Incoming Irish Aviation Authority (IAA) chairwoman Rose Hynes confirmed that she contacted the then taoiseach Leo Varadkar after learning that she was not being reappointed to head State company Shannon Group's board.
Former transport minister Shane Ross recounts in his book, In Bed with the Blueshirts, that shortly after he told Ms Hynes he was not reappointing her as chairwoman of Shannon Group, Mr Varadkar called asking him to reconsider.
Responding to questions from Senator Timmy Dooley, Ms Hynes confirmed that she spoke to the then taoiseach after hearing from Mr Ross in 2019.
"I did call the taoiseach, just to explain my situation," she told the Oireachtas Committee on Transport and Communications. Ms Hynes added that she did not ask Mr Varadkar to do anything, nor did she regard the call as lobbying.
Ms Hynes remained as chairwoman of the company responsible for Shannon Airport for another year. She left in August 2020.
She was unable to say if she filed a return to the Standards in Public Office Commission recording the call with Mr Varadkar, which would have been required had she been lobbying Mr Varadkar.
Ms Hynes pointed out that during her time as Shannon Group she made numerous returns to the commission, as her role required her to lobby to help “get things done for the airport”.
Mr Dooley noted that in 2013, Ms Hynes announced a plan to grow passenger numbers at Shannon Airport to 2.5 million from 1.4 million over the following five years.
"The reality is that over that period of time passenger numbers grew by 300,000 to 1.7 million, that was on your watch," the Fianna Fáil senator pointed out. Ms Hynes answered that she had no executive role in Shannon Group.
She told the committee that she was a member of eight boards. She applied for the IAA role after the secretary general of the Department of Transport, texted her on December 29th saying he wished to discuss a vacancy with her.
The pair spoke the following day, when Ms Hynes learned what the vacancy actually was. “He left it with me to think about it,” she told the committee.
Ms Hynes will oversee the restructuring of the IAA. Its air traffic control and navigation operations, for which airlines pay, will move to a new company, Airnav Ireland.
Splitting roles
Its safety watchdog role will be split from that and absorb consumer protection body, the Commission for Aviation Regulation, to create a new air travel overseer for the Republic. Ms Hynes predicted that this could happen by the end of March 2022.

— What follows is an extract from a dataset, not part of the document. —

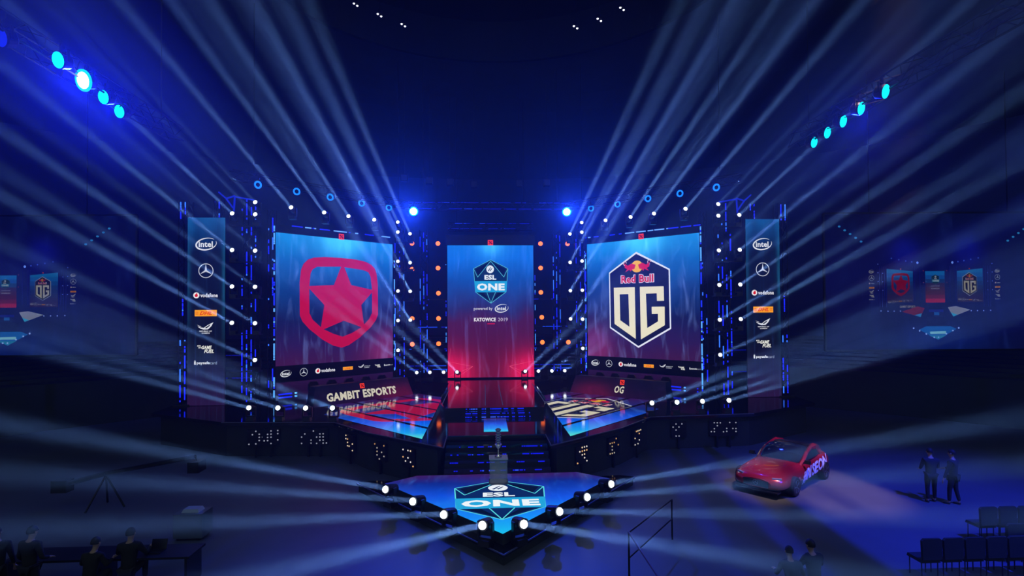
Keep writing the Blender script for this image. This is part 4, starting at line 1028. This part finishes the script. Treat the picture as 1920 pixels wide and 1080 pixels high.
def person(loc, rz, label, pose='stand', arms=((0, 0), (0, 0)), head_tilt=(0, 0), hair=(.015, .012, .01), top=(.02, .022, .03), legs_c=(.02, .02, .028), step=(.0, .0), lean=0.0, k=1.0, scarf=False):
    """faces -Y before rz. arms: (hand x, y, z) targets per side"""
    root = thing('person', label, 'person', loc, rz)
    skin = mat('skin', (.42, .26, .19), .5); cloth = mat('cloth_%d_%d_%d' % tuple(int(c * 1000) for c in top), top, .85, 0, .2, 20); tro = mat('trousers_%d_%d' % (int(legs_c[0] * 1000), int(legs_c[2] * 1000)), legs_c, .85, 0, .2, 20)
    J = []; Bn = []; Rd = []
    def add(p, r, parent=None):
        J.append(Vector(p) * k); Rd.append(tuple(c * k for c in r) if isinstance(r, tuple) else r * k)
        if parent is not None: Bn.append((parent, len(J) - 1))
        return len(J) - 1
    seat = pose == 'sit'; hz = .93 if not seat else .50
    L = Vector((0, -lean, 0))
    pelvis = add((0, 0, hz), (.125, .085)); waist = add(Vector((0, 0, hz + .16)) + L * .3, (.11, .075), pelvis); chest = add(Vector((0, .0, hz + .36)) + L * .7, (.13, .08), waist)
    sh = add(Vector((0, 0, hz + .50)) + L, (.085, .06), chest); neck = add(Vector((0, -.01, hz + .58)) + L * 1.15, .052, sh)
    hb = Vector((head_tilt[0] * .05, -.02 + head_tilt[1] * -.05, hz + .65)) + L * 1.25
    h1 = add(hb, (.062, .072), neck); h2 = add(hb + Vector((head_tilt[0] * .03, -.005 - .02 * head_tilt[1], .075)), (.078, .095), h1); h3 = add(hb + Vector((head_tilt[0] * .04, .01 - .02 * head_tilt[1], .15)), (.06, .075), h2)
    idx = {'pelvis': pelvis, 'waist': waist, 'chest': chest, 'sh': sh}
    ai, li = [], []
    for n_, sx in ((0, 1), (1, -1)):
        s0 = Vector((sx * .185, 0, hz + .48)) + L; hand = Vector(arms[n_]) if len(arms[n_]) == 3 else Vector((sx * .25, -.04, hz - .12))
        el = (s0 + hand) / 2; dd = hand - s0; Lh = dd.length; off = sqrt(max(0, .27 ** 2 - (Lh / 2) ** 2)) if Lh < .54 else 0
        el += Vector((sx * .45, .55, -.6)).normalized() * off
        a0 = add(s0, .062, sh); a1 = add((s0 + el) / 2, .048, a0); a2 = add(el, .038, a1); a3 = add((el + hand) / 2, .034, a2); a4 = add(hand, .023, a3)
        dr = (hand - el).normalized(); palm = add(hand + dr * .055, (.036, .018), a4)
        side = dr.cross(Vector((0, 0, 1))); side = side.normalized() if side.length > .1 else Vector((0, 1, 0)); nrm = side.cross(dr).normalized()
        for fi, (o_, ln) in enumerate(((-.03, .055), (-.010, .068), (.010, .064), (.03, .05))):
            b0 = add(hand + dr * .09 + side * o_, .010, palm); b1 = add(hand + dr * (.09 + ln * .5) + side * o_ * 1.15 - nrm * .006, .009, b0); add(hand + dr * (.09 + ln) + side * o_ * 1.2 - nrm * .022, .008, b1)
        tb = add(hand + dr * .045 - side * .042 * sx, .011, palm); add(hand + dr * .08 - side * .062 * sx, .009, tb)
        ai.append((s0, el, hand))
        hp = Vector((sx * .095, 0, hz - .04)); st = step[n_]
        if seat: kn = Vector((sx * .13, -.43, hz + .02)); an = Vector((sx * .13, -.42 + st, .09))
        else: kn = Vector((sx * .11, -.02 + st * .5, .50)); an = Vector((sx * .12, .02 + st, .085))
        q0 = add(hp, .088, pelvis); q1 = add(hp.lerp(kn, .5), .076, q0); q2 = add(kn, .054, q1); q3 = add(kn.lerp(an, .4), .052, q2); q4 = add(an, .034, q3); f1 = add(an + Vector((0, -.06, -.045)), (.04, .032), q4); add(an + Vector((0, -.17, -.055)), (.04, .024), f1)
        li.append((hp, kn, an))
    body = skin_body('body', J, Bn, Rd, skin, root, 2)
    # clothing: jacket, trousers, shoes
    J, Bn, Rd = [], [], []
    p = add((0, 0, hz - .08), (.175, .14)); wv = add(Vector((0, 0, hz + .16)) + L * .3, (.155, .125), p); c = add(Vector((0, 0, hz + .36)) + L * .7, (.185, .145), wv); s_ = add(Vector((0, 0, hz + .50)) + L, (.155, .12), c); add(Vector((0, -.005, hz + .575)) + L, .078, s_)
    for s0, el, hand in ai: a0 = add(s0, .084, s_); a1 = add((s0 + el) / 2, .062, a0); a2 = add(el, .052, a1); a3 = add(el.lerp(hand, .92), .036, a2)
    skin_body('jacket', J, Bn, Rd, cloth, root, 2)
    J, Bn, Rd = [], [], []
    p = add((0, 0, hz), (.155, .115))
    for hp, kn, an in li: q0 = add(hp, .10, p); q1 = add(hp.lerp(kn, .5), .09, q0); q2 = add(kn, .068, q1); q3 = add(kn.lerp(an, .45), .062, q2); add(kn.lerp(an, .95), .052, q3)
    skin_body('trousers', J, Bn, Rd, tro, root, 2)
    for hp, kn, an in li:
        J, Bn, Rd = [], [], []; a0 = add(an + Vector((0, .035, -.04)), (.045, .04)); a1 = add(an + Vector((0, -.06, -.045)), (.05, .04), a0); add(an + Vector((0, -.18, -.055)), (.046, .03), a1); skin_body('shoe', J, Bn, Rd, body_black, root, 2)
    hc = (J and 0) or None
    H = (hb + Vector((head_tilt[0] * .035, 0, .095))) * k
    q = MB(); Mh = Matrix.Translation(H) @ Matrix.Rotation(head_tilt[1] * .35, 4, 'X')
    V = []
    for i in range(9):
        th = pi * .62 * i / 8
        for j in range(16):
            a = 2 * pi * j / 16; front = max(0, -sin(a)); t2_ = th * (1 - .42 * front)
            V.append(Mh @ (Vector((.092 * sin(t2_) * cos(a), .018 + .112 * sin(t2_) * sin(a), .118 * cos(t2_) + .01)) * k))
    q.add(V, [(i * 16 + j, i * 16 + (j + 1) % 16, (i + 1) * 16 + (j + 1) % 16, (i + 1) * 16 + j) for i in range(8) for j in range(16)]); q.obj('hair', mat('hair_%d' % int(hair[0] * 1000), hair, .7), root, smooth=True)
    fm = MB(); fm.add([Mh @ (Vector(v) * k) for v in [(-.014, -.092, -.03), (.014, -.092, -.03), (0, -.122, -.025), (0, -.094, .018)]], [(0, 1, 2), (0, 2, 3), (1, 3, 2), (0, 3, 1)])
    fm.obj('nose', skin, root)
    for sx in (-1, 1):
        MB().lathe([(.012, -.004), (.014, .0), (.008, .006)], 8, M=Mh @ Matrix.Translation((sx * .032 * k, -.088 * k, .012 * k)) @ Matrix.Rotation(pi/2, 4, 'X')).obj('eye', mat('eye_dark', (.02, .02, .02), .2), root)
        MB().lathe([(.02, -.01), (.026, 0), (.018, .01)], 8, M=Mh @ Matrix.Translation((sx * .088 * k, .012 * k, -.01 * k)) @ Matrix.Rotation(pi/2, 4, 'Y')).obj('ear', skin, root)
    MB().box(Mh @ (Vector((0, -.094, -.055)) * k), (.045 * k, .012 * k, .010 * k)).obj('mouth', mat('lips', (.28, .09, .08), .5), root)
    return root
person((14.45, 17.2, 0), radians(-200), 'person in dark clothes talking on the open blue floor, the one nearer the car', arms=((.22, -.25, 1.05), (-.10, -.30, 1.12)), head_tilt=(.2, .5), step=(.05, -.08), legs_c=(.012, .012, .016), top=(.018, .02, .03))
person((15.0, 16.95, 0), radians(-150), 'person in dark jacket on the open blue floor, the one farther from the car', arms=((.30, -.16, .85), (-.16, -.30, 1.1)), head_tilt=(-.2, .5), step=(-.10, .10), legs_c=(.014, .014, .02), top=(.022, .022, .03))
# crew round the mixing position, close to the camera
person((-11.15, 12.35, 0), radians(-160), 'standing person in black at the control desk, at the picture border', arms=((.30, -.20, 1.0), (-.26, -.12, .9)), head_tilt=(.3, .3), top=(.012, .013, .013), legs_c=(.01, .01, .012))
person((-10.45, 12.35, 0), radians(-190), 'standing person in black at the control desk, nearer the stage axis', arms=((.28, -.15, .95), (-.24, -.22, 1.05)), head_tilt=(-.3, .3), top=(.014, .014, .012), legs_c=(.01, .01, .012), step=(.06, -.05))
person((-9.35, 12.55, 0), radians(175), 'seated person leaning over the control desk, shorter hunched figure', pose='sit', arms=((.22, -.42, .80), (-.22, -.42, .80)), head_tilt=(0, .6), lean=.12, top=(.012, .012, .012))
person((-8.75, 12.95, 0), radians(185), 'seated person with raised head working at the long dark desk', pose='sit', arms=((.24, -.44, .80), (-.24, -.42, .80)), head_tilt=(0, .2), lean=.05, top=(.012, .013, .012), k=1.06)
person((6.75, 11.45, 0), radians(190), 'seated person seen from behind at the low picture border, crest side', pose='sit', arms=((.26, -.42, .75), (-.24, -.40, .75)), head_tilt=(.2, .3), lean=.05, top=(.012, .014, .012))
person((6.15, 11.25, 0), radians(170), 'smaller hunched seated person beside another at the low picture border', pose='sit', arms=((.26, -.42, .72), (-.24, -.40, .72)), head_tilt=(0, .6), lean=.14, top=(.012, .014, .012), k=.93)

# ---------------------------------------------------------------- rows of floor chairs
ch = thing('floor_chair', 'proto', 'chair'); cm = mat('seat_dark', (.012, .016, .022), .8)
MB().box((0, 0, .45), (.48, .45, .07), taper=.95).obj('seat', cm, ch)
q = MB(); q.prism([(-.23, .50), (-.25, .95), (-.20, 1.0), (.20, 1.0), (.25, .95), (.23, .50)], -.03, .03, M=Matrix.Translation((0, -.24, 0)) @ Matrix.Rotation(pi/2, 4, 'X')); q.obj('backrest', cm, ch)
for sx in (-1, 1):
    for sy in (-1, 1): MB().tube((sx * .2, sy * .18, 0), (sx * .2, sy * .18, .43), .014, 5).obj('leg', body_black, ch)
register(ch)
ci = 0
for r, (x0, y0, nn) in enumerate(((13.35, 14.3, 5), (12.95, 13.15, 5), (10.1, 12.45, 7))):
    for k in range(nn):
        ci += 1
        lb = ('dark floor chair in the %s row from the car, %s from the aisle' % (('first', 'second', 'third')[r], ordn(k)))
        place(ch, (x0 + (.56 if r == 0 else .54) * k, y0 - .0 * k, 0), 0, lb, 'floor chairs near the picture corner')
for k in range(4): place(ch, (-12.4 + .58 * k, 11.6, 0), 0, 'dark floor chair behind the control crew, %s from the hall side' % ordn(k), 'floor chairs behind the control crew')

# control desk with laptop and screens
desk = thing('control_desk', 'long dark control desk at the low border, crew around it', 'desk', (-9.6, 13.35, 0))
MB().box((.1, 0, .73), (4.2, .75, .05)).obj('desk_top', black, desk)
for x in (-1.9, .1, 2.1): MB().box((x, 0, .36), (.06, .65, .70)).obj('leg', body_black, desk)
lp = thing('laptop', 'small open laptop on the control desk', 'laptop', (-8.35, 13.3, .757)); MB().box((0, 0, .01), (.36, .25, .02)).obj('keyboard_base', body_black, lp)
MB().box((0, .16, .12), (.36, .015, .23), M=Matrix.Rotation(-.3, 4, 'X')).obj('lid', body_black, lp)
# camera crane standing on the floor
jib = thing('camera_crane', 'dark camera crane with a drooping arm on the floor', 'camera crane', (-13.1, 18.6, 0))
mb = MB(); mb.tube((0, 0, 1.15), (3.1, -.4, 1.75), .07, 6); mb.tube((0, 0, 1.15), (-1.5, .2, .75), .08, 6); mb.obj('arm', body_black, jib)
for k in range(3): a = 2 * pi * k / 3; MB().tube((0, 0, 1.1), (.6 * cos(a), .6 * sin(a), .03), .035, 6).obj('leg', body_black, jib)
MB().box((-1.55, .2, .72), (.5, .35, .4)).obj('counterweight', body_black, jib); MB().box((3.15, -.4, 1.45), (.35, .5, .35)).tube((3.1, -.4, 1.75), (3.15, -.4, 1.55), .03, 5).obj('camera_head', body_black, jib)
# case with plastic-wrapped gear on the floor
cs = thing('equipment_case', 'pale wrapped equipment case standing alone on the floor', 'case', (-8.9, 16.0, 0))
MB().box((0, 0, .42), (.8, .6, .68)).obj('case_body', mat('case_grey', (.10, .12, .13), .35), cs)
for sx in (-1, 1):
    for sy in (-1, 1): MB().lathe([(.04, -.02), (.04, .02)], 10, M=Matrix.Translation((sx * .3, sy * .22, .04)) @ Matrix.Rotation(pi/2, 4, 'X')).obj('caster', body_black, cs)
MB().box((0, 0, .80), (.5, .35, .10), taper=.8).obj('wrap', mat('plastic_wrap', (.4, .48, .5), .3), cs)
# hand rail of the camera riser
rl = thing('handrail', 'dark tubular handrail beside the catwalk, near the low border', 'handrail', (2.9, 11.3, 0))
mb = MB(); mb.tube((0, -1.2, 1.25), (0, 1.15, 1.25), .025, 8)
mb2 = MB()
mb.tube((0, 1.15, 1.25), (1.9, 3.6, 1.12), .025, 8); mb.obj('top_rail', body_black, rl)
for p in ((0, -1.2), (0, 1.15), (1.9, 3.6)): MB().tube((p[0], p[1], 0), (p[0], p[1], 1.25 if p[1] < 3 else 1.12), .025, 8).obj('post', body_black, rl)
MB().tube((0, 1.15, .65), (1.9, 3.6, .58), .018, 6).obj('mid_rail', body_black, rl)

# thin stage haze hanging in the hall, beginning in front of the catwalk
hz = MB().box((0, 30.2, 8.9), (86, 45, 17.6)).obj('haze'); hz['kind'] = 'stuff'; tag(hz, 'thin blue-lit stage haze filling the hall around the stage', 'haze')
hz.data.materials.clear(); hz.data.materials.append(volume_mat('stage_haze', HAZE, .6))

In a statement, Ms Hynes confirmed that the IAA was acting on a series of secret recommendations by intermediary, Kieran Mulvey, meant to tackle recent industrial relations problems at the IAA.
Committee members could seek laws demanding that information from State air navigation maps be included in data used by search and rescue services to help prevent repeat of the Blackrock tragedy, where four helicopter rescue crew died.
IAA chief executive, Diarmuid O Conghaile, told the committee that Blackrock, the Co Mayo island into which the helicopter in which the four officers were flying crashed in March 2017, was not shown on "third party databases" used by the service.
He pointed out that charts provided by the IAA did show the island, but these are designed for flying with visibility and specified keeping aircraft at certain minimum altitudes.
Mr O Conghaile told the committee that the IAA was implementing the recommendations, applying to it, in the report of the Air Accident Investigation Unit report into the tragedy.
Responding to calls from some members, chairman Kieran O’Donnell TD, said the committee could consider writing to the Government seeking laws demanding that information contained in IAA charts be included in third-party databases used by the search and rescue service.
Mr O Conghaile and Ms Hynes extended their condolences to the families of Irish Coast Guard R116, Capt Dara Fitzpatrick, Capt Mark Duffy, winchman Paul Ormsby and winchman Ciarán Smith.